The Robot Ate Me

Carousel Waltz

(5RC; 2005)

By Dom Sinacola | 2 December 2007

Like many carousels, even those with ponies that move up and down for the bigger kids, the staple amusement park ride is something to graduate from. Toddlers anxiously spin round and round only to temporarily quench the urge for bigger and faster; young couples cuddle and coo inside the carousel’s lovely pace, but only before they start having sex; the elderly enjoy the carousel’s soothing spin, lulling deliciously to sleep, but this is only a prelude to or a fantasy of their death. Inevitably, the sameness will be abandoned.

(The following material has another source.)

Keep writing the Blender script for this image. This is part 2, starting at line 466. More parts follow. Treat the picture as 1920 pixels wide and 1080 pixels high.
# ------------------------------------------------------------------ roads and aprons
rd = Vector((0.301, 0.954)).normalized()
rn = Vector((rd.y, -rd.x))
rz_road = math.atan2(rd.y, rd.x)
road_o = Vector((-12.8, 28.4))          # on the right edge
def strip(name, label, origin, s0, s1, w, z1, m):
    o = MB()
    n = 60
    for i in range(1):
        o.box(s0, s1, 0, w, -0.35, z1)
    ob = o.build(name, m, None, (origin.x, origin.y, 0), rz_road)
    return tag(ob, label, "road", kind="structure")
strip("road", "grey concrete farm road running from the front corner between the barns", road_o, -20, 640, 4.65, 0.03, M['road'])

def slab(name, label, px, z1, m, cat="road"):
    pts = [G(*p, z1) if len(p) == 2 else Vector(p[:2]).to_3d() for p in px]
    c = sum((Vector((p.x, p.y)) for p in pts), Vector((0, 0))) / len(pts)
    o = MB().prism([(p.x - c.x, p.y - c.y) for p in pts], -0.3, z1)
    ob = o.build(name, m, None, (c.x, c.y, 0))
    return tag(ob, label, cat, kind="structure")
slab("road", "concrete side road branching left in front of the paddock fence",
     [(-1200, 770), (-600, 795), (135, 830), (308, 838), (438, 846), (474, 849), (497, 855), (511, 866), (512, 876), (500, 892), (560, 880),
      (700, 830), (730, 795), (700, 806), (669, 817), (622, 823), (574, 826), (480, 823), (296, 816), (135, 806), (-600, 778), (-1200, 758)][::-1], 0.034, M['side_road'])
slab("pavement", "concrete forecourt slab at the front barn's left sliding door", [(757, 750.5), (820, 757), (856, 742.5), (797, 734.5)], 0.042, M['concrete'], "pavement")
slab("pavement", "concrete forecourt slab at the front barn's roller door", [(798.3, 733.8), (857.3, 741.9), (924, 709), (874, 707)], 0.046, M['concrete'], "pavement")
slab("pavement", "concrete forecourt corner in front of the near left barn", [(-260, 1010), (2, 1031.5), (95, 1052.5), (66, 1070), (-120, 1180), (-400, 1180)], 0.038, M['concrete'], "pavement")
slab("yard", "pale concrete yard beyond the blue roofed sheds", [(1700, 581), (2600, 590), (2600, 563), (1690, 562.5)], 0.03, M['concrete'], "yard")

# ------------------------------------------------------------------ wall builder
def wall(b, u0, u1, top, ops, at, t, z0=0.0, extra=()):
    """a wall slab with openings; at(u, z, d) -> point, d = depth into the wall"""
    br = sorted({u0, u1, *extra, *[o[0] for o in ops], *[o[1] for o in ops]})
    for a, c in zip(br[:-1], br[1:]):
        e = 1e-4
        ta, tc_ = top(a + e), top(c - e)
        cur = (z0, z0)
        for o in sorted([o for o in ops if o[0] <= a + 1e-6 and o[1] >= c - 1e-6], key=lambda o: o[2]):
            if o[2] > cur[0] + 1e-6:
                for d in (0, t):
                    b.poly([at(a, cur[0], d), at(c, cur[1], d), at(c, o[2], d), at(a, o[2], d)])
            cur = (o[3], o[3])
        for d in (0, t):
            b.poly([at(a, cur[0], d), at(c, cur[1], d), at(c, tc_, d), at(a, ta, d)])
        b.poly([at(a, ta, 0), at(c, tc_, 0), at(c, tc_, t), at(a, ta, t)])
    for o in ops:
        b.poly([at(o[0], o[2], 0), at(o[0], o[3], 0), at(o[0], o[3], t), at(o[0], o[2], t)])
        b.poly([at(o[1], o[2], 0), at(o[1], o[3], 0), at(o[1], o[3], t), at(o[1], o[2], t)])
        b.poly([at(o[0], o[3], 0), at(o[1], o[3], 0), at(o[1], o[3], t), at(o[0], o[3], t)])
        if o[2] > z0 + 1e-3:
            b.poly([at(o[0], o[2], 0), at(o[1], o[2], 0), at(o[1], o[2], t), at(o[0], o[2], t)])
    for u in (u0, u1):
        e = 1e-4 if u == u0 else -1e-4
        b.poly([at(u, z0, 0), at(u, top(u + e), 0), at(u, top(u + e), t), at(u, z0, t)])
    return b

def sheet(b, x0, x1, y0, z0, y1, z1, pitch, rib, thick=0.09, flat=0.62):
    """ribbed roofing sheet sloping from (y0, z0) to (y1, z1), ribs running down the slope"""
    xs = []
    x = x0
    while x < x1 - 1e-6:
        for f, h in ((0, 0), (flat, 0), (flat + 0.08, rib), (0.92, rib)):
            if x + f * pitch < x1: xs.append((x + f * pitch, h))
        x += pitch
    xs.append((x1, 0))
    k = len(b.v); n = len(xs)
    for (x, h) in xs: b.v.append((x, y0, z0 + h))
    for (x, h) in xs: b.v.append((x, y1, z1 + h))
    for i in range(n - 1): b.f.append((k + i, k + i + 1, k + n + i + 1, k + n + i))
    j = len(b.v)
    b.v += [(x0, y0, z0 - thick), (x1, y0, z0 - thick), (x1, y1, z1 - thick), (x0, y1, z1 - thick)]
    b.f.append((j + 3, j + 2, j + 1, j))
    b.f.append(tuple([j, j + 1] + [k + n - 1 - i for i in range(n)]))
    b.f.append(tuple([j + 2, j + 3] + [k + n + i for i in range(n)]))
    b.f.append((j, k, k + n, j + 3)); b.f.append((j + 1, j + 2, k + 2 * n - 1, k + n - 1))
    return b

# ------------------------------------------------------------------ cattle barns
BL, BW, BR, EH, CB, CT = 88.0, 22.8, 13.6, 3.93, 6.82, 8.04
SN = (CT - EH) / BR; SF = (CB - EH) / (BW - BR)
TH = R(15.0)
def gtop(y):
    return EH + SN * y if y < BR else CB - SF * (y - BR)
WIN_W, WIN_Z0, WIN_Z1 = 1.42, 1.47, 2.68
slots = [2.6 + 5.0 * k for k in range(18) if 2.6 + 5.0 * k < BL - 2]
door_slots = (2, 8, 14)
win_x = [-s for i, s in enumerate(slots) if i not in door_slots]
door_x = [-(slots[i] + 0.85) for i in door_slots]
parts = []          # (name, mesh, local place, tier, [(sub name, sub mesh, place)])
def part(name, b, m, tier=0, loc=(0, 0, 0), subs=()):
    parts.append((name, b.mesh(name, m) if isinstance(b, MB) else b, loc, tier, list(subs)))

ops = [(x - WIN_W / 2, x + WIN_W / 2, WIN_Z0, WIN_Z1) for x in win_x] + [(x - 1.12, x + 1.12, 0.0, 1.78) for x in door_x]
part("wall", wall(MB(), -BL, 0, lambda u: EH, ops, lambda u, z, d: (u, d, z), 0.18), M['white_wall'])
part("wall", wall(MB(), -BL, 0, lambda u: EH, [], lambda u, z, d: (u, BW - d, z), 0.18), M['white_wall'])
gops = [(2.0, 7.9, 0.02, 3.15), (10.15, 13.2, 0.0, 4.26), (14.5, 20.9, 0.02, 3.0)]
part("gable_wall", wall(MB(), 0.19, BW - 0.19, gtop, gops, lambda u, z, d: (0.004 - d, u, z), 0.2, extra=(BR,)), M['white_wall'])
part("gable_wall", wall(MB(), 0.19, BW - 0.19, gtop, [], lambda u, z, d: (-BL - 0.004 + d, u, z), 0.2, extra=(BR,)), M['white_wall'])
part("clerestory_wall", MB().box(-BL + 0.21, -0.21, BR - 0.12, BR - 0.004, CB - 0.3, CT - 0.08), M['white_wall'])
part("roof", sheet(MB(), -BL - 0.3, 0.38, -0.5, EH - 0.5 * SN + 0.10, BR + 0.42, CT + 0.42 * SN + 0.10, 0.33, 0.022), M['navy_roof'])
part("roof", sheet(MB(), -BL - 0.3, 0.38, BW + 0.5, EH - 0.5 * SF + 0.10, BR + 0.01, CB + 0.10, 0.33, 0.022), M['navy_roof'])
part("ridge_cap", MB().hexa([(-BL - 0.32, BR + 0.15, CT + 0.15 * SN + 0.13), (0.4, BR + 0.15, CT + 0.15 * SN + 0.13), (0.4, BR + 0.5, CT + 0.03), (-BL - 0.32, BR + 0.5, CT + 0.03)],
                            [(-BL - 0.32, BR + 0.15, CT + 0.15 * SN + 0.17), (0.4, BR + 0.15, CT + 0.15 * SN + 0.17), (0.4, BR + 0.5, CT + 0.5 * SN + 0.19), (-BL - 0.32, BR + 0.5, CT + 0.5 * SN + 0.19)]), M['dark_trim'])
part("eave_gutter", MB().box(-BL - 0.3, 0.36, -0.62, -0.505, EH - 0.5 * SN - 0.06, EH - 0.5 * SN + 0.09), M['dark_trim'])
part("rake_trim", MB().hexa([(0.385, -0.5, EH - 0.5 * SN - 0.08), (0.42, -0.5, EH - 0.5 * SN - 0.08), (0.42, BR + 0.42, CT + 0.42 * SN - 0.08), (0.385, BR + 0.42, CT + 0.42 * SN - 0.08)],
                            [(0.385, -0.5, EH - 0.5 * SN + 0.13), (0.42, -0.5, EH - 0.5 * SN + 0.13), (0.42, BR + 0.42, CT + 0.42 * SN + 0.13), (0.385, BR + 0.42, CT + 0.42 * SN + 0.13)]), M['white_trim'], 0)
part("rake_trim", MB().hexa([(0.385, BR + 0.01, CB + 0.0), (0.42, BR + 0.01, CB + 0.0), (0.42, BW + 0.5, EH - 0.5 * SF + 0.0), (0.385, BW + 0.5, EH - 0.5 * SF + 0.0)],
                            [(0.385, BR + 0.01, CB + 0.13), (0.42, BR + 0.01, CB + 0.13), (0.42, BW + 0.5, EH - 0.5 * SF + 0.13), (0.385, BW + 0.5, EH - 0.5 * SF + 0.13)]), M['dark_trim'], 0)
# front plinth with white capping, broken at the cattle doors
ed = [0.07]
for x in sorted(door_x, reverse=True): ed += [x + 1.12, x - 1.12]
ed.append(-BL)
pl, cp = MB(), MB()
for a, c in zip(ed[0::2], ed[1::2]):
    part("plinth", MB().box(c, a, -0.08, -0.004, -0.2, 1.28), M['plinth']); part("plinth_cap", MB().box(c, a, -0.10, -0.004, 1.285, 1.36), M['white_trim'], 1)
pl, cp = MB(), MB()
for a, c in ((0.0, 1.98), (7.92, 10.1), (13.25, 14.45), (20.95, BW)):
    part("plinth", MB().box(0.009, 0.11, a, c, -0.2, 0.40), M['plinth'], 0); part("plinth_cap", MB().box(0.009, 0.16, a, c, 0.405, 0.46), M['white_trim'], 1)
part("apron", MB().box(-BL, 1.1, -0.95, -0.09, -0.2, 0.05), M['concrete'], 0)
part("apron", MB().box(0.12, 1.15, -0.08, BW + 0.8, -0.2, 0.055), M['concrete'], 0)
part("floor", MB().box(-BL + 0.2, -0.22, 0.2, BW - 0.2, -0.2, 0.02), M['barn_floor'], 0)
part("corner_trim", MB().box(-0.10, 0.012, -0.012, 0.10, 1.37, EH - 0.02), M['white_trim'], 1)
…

The Robot Ate Me, primarily the brainchild of San Diego’s Ryland Bouchard, has composed something of a carousel with their sophomore record: a pleasant, dervish-lite travelogue of going over Bouchard’s pain again and again. And, like the recent resurgence of the Eels' Mark Oliver Everett, Bouchard’s output is a pop approach to tragedy, the death of two close friends serving as dirt and impetus behind gleefully hopeful ditties. And, like E, much of Bouchard’s dealings with such excruciating pain end up, well, dwelling in all the same, sounding the same.

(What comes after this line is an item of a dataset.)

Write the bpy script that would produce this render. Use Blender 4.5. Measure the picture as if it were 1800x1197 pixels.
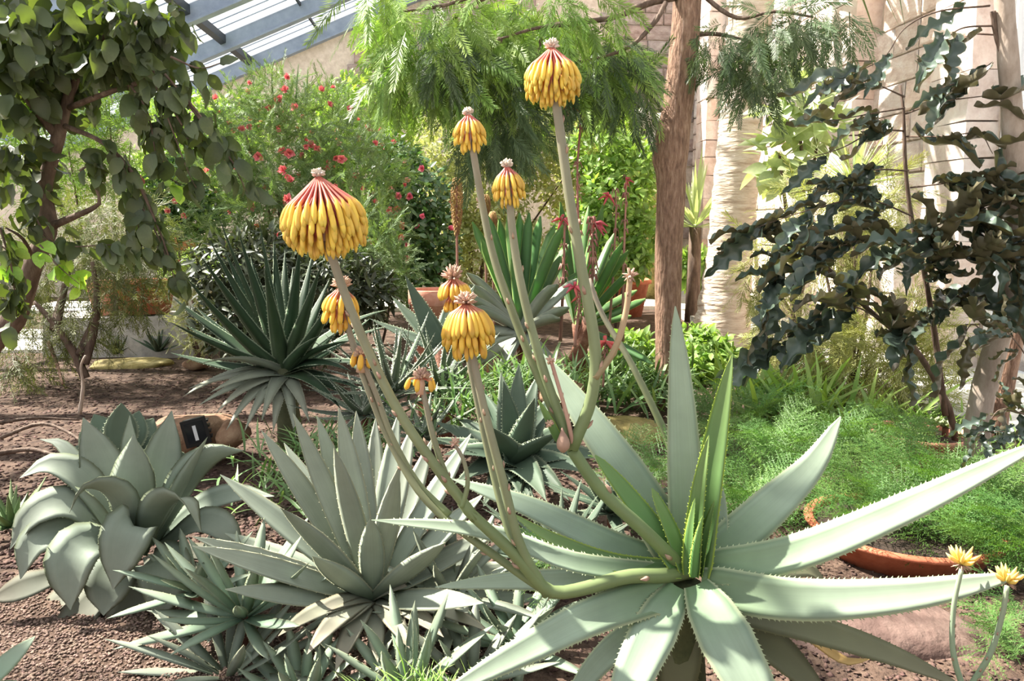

Carousel Waltz was recorded from July of 2004 to November of 2004 when Bouchard holed up in a bedroom --- assumingly his bedroom, although that would be funny to think he usurped someone else’s living space --- and put together a lo-fi dreamsicle of shambling acoustic guitars, plaintive oohs, swampy aahhs, muted trumpets, and a tabernacle of oboes and clarinets. For the most part, these parts are pieced together with a sixth sense bordering on scientific method. Synths and clarinets glue together to paint a tarmac underneath Bouchard’s half-falsetto warble and his trusty (see: boring) drum loops, only to slip away before actually registering. Then he seems to lose some traction (a flute tries to slow him down, an accordion whines for him to keep going), skidding on brushed acoustic guitars and tape hiss silence, but he rights himself and continues the trip before the audience can begin to worry.

Even so, the most successful songs on Carousel are those that share a cosmic bop and variety with RAM’s first, better, and more manic debut, They Ate Themselves (2002). Check out the cavalcade at the carousel’s mid-point. One pony, a black stallion with a pompadour, “Tonight” is the first song on the album to pull a sweet bass boogaloo from the murky background and force the echoed female chorus and snipped snares to spread out, get funky, speed up, and collide with Bouchard’s words instead of giving up, sidling over, and going fetal like so often on the album. “Lately” follows, sniffing at “Tonight’s” confident tail, rumbling into a spaghetti western that rolls into sixties retro soul when muted trumpets are only muted by the limits of the speakers that contain them. “Interlude” doesn’t go up and down on a pole, but it does stand all four legs in a plaster boat, a favorite among riders simply because of its fantastical quirkiness. Chimes float and white noise greens under the water. Last, there’s “Just One Girl,” which looks a lot like “Lately” but comes with a fanfare of regal horns all saying “Bah-bum, bah-bum.” It’s a kick.

Otherwise, the majority of Carousel just plain sounds the same. It might as well be the same pace, might as well be in the same key, might as well be the same vocal melody over and over; it's a carousel if there’s ever been one (and there has). The ride’s sweet, and there’s something to be enjoyed in Bouchard’s ability to never go sour, despite the conceptual catharsis of his album. In fact, Bouchard almost reaches a breathtaking intimacy, even with terribly bland lyrics, during delicate closer, “Hi, Love,” but a range of obligatory arrangements ruin the space. Sorry, it’s just not too convincing to keep joy and pain so muddled by monotony, spinning them closer and closer together, because there will be no where to go when the ride’s over and the kids want horseys with sharper teeth.